**What to work on:**
Extract every line where the string "Python" appears.

--- start of Supplied entries ---

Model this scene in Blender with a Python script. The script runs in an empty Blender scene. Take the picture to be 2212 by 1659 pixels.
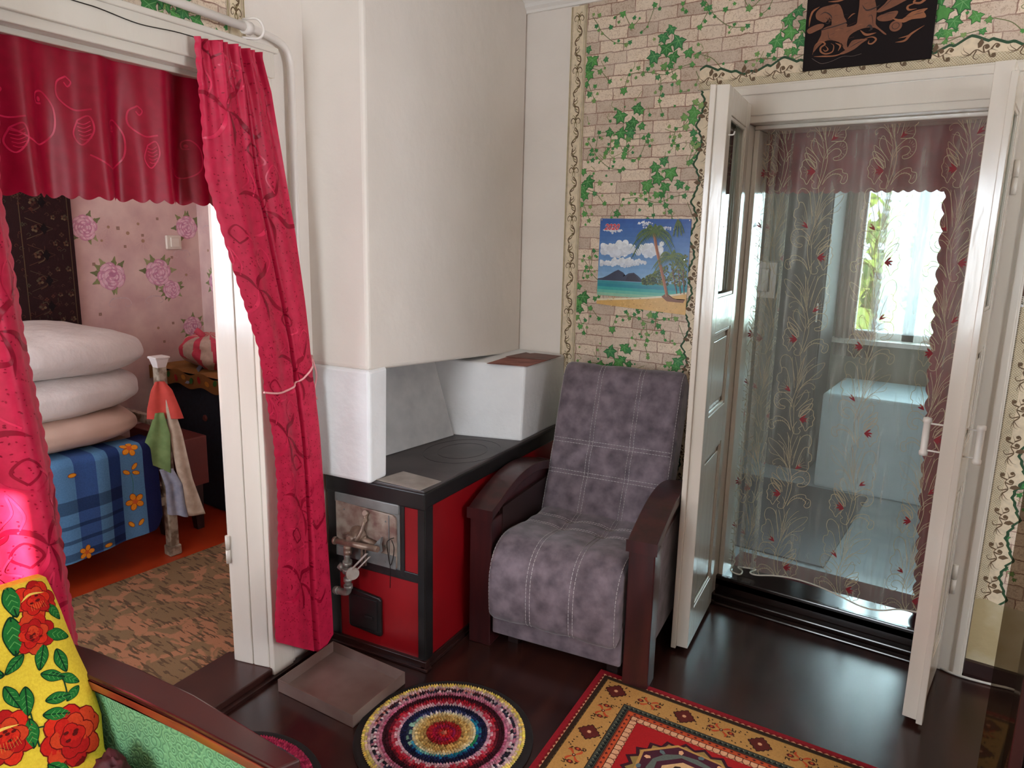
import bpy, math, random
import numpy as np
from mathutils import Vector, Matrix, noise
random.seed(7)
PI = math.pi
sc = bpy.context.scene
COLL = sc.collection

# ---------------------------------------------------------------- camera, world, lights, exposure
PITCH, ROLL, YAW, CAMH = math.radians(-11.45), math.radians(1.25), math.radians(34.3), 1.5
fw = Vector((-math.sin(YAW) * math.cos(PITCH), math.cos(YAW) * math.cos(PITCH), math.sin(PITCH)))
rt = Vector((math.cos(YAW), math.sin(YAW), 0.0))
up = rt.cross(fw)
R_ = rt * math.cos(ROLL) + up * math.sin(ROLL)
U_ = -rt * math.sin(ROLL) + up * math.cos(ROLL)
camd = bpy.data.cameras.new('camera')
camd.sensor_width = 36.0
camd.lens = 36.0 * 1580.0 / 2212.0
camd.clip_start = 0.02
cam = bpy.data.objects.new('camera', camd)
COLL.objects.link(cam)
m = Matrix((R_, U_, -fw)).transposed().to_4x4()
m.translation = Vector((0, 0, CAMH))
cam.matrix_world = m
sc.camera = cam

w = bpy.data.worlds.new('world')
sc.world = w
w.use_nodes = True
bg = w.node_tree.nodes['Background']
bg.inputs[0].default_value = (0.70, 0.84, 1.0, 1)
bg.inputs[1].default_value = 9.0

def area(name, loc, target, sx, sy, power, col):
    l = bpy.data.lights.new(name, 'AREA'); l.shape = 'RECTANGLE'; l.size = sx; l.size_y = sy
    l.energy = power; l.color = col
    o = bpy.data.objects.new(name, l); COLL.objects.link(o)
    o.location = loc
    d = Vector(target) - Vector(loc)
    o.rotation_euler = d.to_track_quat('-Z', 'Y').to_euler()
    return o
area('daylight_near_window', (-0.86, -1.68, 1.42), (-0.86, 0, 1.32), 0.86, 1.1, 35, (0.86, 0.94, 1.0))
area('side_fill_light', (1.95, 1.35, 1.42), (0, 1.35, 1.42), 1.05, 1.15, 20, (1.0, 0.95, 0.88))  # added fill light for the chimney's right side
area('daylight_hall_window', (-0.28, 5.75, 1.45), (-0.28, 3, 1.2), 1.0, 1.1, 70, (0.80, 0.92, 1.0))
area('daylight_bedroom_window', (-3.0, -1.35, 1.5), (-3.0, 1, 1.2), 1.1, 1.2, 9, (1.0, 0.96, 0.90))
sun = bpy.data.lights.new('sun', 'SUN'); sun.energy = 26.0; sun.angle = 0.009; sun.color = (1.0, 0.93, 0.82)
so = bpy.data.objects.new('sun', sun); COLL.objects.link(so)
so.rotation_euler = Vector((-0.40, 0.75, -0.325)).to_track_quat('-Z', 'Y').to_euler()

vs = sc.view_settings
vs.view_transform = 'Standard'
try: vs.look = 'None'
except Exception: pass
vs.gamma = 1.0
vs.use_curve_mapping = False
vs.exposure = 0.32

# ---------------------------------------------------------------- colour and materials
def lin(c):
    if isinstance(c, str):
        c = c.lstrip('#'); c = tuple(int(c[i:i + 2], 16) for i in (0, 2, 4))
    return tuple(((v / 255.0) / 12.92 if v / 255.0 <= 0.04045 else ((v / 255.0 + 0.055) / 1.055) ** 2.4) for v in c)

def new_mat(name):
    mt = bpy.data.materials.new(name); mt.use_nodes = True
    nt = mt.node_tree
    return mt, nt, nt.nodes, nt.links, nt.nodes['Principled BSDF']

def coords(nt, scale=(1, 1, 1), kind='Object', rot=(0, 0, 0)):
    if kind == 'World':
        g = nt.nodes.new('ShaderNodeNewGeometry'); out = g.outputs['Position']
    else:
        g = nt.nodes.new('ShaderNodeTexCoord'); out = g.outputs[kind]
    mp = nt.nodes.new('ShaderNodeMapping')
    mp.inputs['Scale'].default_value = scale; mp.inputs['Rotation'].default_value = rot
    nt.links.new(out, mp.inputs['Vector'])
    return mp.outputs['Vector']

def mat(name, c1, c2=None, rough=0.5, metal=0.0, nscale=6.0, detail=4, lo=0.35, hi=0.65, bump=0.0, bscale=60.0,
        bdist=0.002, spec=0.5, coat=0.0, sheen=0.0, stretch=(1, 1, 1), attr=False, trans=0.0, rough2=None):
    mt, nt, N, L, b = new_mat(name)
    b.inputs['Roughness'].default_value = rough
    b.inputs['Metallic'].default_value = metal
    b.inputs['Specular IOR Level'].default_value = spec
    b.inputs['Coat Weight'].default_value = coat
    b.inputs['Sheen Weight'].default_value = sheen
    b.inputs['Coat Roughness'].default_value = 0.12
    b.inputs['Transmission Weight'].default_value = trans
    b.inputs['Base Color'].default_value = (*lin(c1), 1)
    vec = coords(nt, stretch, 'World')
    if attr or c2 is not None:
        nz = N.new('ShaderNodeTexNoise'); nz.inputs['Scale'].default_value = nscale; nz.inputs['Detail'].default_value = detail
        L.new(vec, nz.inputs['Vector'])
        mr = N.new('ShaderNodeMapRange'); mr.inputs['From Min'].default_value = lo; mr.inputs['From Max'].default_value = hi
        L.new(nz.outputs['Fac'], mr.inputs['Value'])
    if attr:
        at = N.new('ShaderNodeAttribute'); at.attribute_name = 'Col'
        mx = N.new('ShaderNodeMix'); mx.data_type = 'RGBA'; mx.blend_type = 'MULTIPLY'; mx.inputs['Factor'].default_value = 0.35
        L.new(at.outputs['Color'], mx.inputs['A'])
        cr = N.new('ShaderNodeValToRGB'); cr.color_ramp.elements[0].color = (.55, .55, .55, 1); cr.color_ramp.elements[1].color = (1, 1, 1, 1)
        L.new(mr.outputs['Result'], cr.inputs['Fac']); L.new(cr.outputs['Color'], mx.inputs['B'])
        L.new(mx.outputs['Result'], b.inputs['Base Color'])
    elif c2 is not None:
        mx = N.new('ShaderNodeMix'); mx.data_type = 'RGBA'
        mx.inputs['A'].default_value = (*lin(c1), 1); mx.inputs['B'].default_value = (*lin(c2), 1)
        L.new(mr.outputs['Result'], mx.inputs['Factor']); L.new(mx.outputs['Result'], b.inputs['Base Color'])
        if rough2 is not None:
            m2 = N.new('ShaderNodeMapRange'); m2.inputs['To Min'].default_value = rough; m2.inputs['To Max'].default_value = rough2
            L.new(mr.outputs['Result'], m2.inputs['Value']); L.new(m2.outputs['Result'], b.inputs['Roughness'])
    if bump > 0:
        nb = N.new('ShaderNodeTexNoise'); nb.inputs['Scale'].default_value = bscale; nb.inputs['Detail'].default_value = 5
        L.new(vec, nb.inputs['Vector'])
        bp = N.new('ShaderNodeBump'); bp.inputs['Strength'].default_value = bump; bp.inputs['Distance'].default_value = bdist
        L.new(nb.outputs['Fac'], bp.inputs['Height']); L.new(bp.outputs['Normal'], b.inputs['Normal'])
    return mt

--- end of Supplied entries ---
--- start of Supplied entries ---

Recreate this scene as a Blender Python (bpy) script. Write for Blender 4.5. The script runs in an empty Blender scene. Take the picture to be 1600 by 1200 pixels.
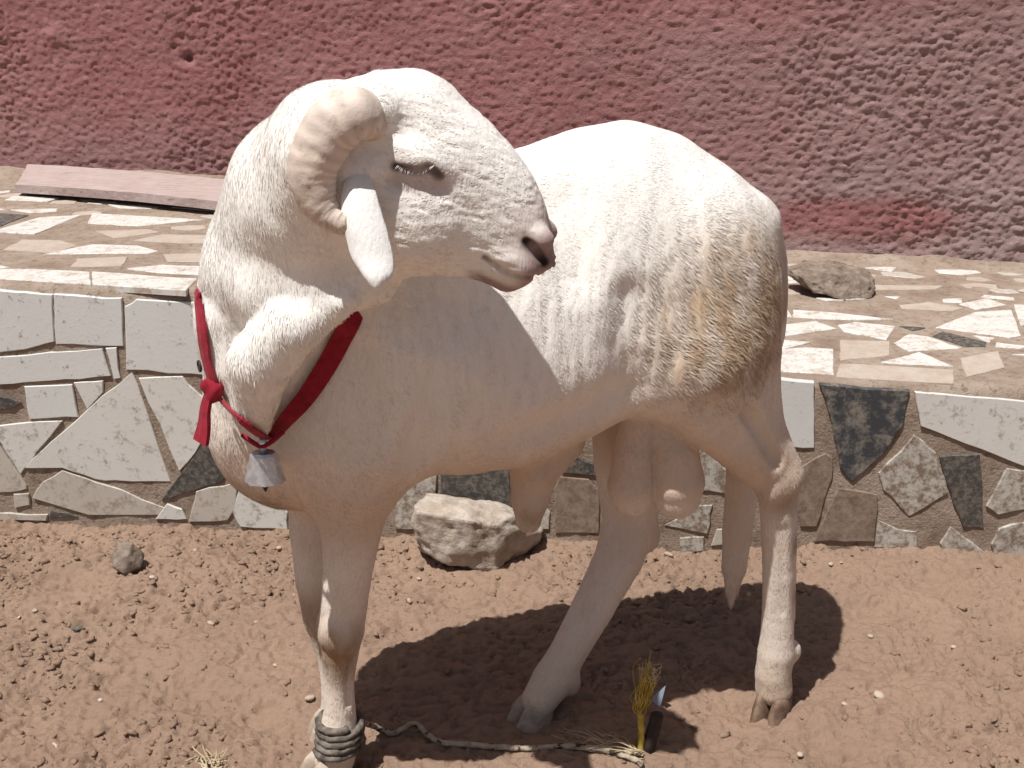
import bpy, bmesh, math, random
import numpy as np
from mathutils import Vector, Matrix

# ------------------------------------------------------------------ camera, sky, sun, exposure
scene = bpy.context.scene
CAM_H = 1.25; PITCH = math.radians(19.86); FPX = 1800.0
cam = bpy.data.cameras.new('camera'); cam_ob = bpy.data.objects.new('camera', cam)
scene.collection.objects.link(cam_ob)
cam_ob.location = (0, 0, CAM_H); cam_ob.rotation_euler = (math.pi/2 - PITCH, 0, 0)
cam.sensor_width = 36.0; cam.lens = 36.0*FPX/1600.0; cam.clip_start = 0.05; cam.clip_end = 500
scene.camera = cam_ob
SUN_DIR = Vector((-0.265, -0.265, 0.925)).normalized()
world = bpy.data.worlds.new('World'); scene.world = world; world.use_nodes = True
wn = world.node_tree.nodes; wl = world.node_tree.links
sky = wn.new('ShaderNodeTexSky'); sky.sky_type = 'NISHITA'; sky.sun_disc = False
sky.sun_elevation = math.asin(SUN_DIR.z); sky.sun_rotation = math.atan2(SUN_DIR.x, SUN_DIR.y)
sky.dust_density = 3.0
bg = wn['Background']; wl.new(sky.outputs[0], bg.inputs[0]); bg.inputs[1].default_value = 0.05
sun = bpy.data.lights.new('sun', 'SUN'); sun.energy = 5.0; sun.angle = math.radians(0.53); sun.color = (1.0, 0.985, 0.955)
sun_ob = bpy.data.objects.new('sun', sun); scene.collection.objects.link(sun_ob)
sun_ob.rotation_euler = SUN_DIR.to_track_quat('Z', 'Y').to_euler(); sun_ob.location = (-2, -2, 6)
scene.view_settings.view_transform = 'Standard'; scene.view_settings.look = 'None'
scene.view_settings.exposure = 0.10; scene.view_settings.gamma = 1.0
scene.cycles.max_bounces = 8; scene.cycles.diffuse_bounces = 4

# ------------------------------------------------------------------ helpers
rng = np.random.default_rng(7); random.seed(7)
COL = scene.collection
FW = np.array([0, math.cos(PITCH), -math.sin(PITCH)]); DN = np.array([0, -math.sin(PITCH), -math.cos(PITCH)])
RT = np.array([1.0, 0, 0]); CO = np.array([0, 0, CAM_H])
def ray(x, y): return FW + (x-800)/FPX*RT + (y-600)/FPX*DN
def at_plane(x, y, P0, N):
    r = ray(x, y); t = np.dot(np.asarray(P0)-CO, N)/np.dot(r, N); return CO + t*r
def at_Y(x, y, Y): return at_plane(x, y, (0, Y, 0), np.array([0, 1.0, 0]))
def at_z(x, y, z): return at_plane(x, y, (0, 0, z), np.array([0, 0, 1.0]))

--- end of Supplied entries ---

**Exercise result:**
Model this scene in Blender with a Python script. The script runs in an empty Blender scene. Take the picture to be 2212 by 1659 pixels.
Recreate this scene as a Blender Python (bpy) script. Write for Blender 4.5. The script runs in an empty Blender scene. Take the picture to be 1600 by 1200 pixels.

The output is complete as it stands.